National Stadium designed by architect Kengo Kuma in Tokyo is complete

Opening on December 21, Tokyo’s new National Stadium will replace its older, 56-year-old arena of the same name. (Rendering courtesy Kengo Kuma Architects)

In one month, Japan will celebrate the opening of its new $1.4 billion National Stadium ahead of next summer’s 2020 Tokyo Olympic and Paralympic Games. Designed by Kengo Kuma and the Azusa Sekkei Corporation, construction on the 68,000-seat arena has officially been completed as of this week, according to the Japan Sport Council.

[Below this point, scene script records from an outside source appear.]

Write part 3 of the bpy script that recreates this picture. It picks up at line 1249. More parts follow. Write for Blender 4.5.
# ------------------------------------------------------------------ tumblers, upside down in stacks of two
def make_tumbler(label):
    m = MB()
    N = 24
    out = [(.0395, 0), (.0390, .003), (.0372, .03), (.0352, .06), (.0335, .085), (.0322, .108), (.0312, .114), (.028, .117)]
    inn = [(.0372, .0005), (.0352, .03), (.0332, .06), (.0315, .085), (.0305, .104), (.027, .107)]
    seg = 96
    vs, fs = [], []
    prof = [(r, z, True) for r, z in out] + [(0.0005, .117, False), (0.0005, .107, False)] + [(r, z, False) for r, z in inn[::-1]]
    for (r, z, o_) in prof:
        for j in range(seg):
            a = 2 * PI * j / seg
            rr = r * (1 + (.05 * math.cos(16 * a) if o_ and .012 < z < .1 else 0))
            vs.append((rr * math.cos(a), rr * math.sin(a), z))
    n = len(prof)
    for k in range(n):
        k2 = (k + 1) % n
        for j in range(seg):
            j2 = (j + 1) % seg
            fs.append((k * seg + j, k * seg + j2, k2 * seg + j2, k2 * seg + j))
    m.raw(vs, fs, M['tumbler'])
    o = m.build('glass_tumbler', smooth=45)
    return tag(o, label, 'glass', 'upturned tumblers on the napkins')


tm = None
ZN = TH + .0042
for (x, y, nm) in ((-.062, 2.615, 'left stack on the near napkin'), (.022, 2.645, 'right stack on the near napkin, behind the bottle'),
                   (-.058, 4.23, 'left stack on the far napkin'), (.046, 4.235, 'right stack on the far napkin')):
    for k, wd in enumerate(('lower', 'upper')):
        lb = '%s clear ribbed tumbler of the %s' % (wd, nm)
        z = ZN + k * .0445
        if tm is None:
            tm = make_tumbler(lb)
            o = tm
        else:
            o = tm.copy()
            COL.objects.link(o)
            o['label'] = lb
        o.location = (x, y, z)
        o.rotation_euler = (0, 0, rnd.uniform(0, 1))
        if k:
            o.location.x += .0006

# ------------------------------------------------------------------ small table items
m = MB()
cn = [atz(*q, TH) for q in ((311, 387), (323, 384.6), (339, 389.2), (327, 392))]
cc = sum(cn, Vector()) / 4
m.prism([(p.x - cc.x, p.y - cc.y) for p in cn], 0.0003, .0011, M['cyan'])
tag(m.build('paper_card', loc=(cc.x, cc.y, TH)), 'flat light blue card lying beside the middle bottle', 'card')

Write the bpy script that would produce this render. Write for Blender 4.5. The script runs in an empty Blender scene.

The project is located in Tokyo’s Meiji Jingu Gaien district and took almost exactly three years to build under the supervision of national construction giant Taisei Corporation. National Stadium is nearly twice the size of the venue it’s replacing, an arena of the same name that was built 61 years ago for the 1964 Tokyo Summer Olympics—the last time the city hosted the event. It’s set in the same space as its predecessor near one of Tokyo’s largest parks and features an all-timber-and-steel framing system that will allow lush greenery to spill over the pagoda-inspired structure’s sides when it grows in the next decade.

Kengo Kuma’s vision for National Stadium quickly came after nearly a decade of controversy that surrounded its build-out. Zaha Hadid was originally supposed to design the stadium as the centerpiece of the Tokyo Summer Olympics, but her proposal seemed too costly to complete in time for the 2020 grand opening. Instead, Kuma’s stadium, with its half-covered roof and open-air columns , was both cheaper and easier to build. The design team sourced more than 70,000 cubic feet of larch and cedarwood from Japan’s 47 prefectures, and while it was a clever sustainability move, the gesture also drew criticism over allegations of endangered tropical timber that was used.

The National Stadium is one of 42 venues used during the international event next summer. Eight of the total spaces are completely new and all were designed by local architects. As the largest stadium in the city, National Stadium will play host to the opening and closing ceremonies of both the Olympics and Paralympic Games, as well as some soccer and track and field events.

The official opening celebration for the National Stadium is scheduled for December 21, after which the site will host its first event: the Emperor’s Cup soccer final on New Year’s Day.